Banyak yang sudah menjadi bagian perumahan. Begitu jernihnya Ciliwung di tempo doeloe, seperti dikemukakan Dr FH de Haan dalam buku Oud Batavia, hingga orang-orang Belanda meminum air Ciliwung. Air ini mula-mula mereka tampung dalam sebuah waduk yang dilengkapi pancuran-pancuran yang mengucurkan air dari ketinggian tiga meter. Daerah di Glodok ini kemudian dikenal dengan Pancoran, dari kata pancuran. Berdasarkan catatan orang-orang Belanda yang datang pertama kali di Batavia (1596), muara sungai Ciliwung pada masa itu memungkinkan 10 buah kapal dagang yang punya kapasitas 100 ton masuk dan berlabuh dengan aman.
Air Ciliwung kala itu mengalir bebas, tidak berlumpur dan tidak penuh endapan sebagaimana halnya di abad-abad kemudian. “Kapten-kapten kapal singgah di sini untuk mengambil air yang cukup baik dan mengisi botol-botol dan guci-guci mereka, sedangkan pedagang-pedagang pribumi menyiapkan untuk mereka ikan segara dan ikan asin dalam jumlah besar sekali,” demikian tulis Willard A Hanna, seorang Amerika yang lama berdiam di Jakarta dalam buku Hikayat Jakarta.

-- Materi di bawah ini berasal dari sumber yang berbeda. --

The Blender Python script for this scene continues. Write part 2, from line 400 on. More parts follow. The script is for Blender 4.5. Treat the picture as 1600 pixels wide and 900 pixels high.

Dulu, kanal Molenvliet yang membentang dari Harmoni hingga ke Pasar Ikan merupakan jalan air yang dilewati rakit-rakit bambu penuh sesak dengan barang-barang keperluan pekerja. Rakit dan perahu yang melewatinya harus berhati-hati agar tidak menabrak warga yang mandi, mencuci, dan buang air. Sekarang, kanal dari sodetan kali Ciliwung ini sudah tidak berfungsi, kecuali untuk mengalirkan air limbah dari pabrik dan industri. Pernah ada yang mengusulkan agar kanal ini ditutup, guna menampung kendaraan yang kian memacetkan lalu lintas.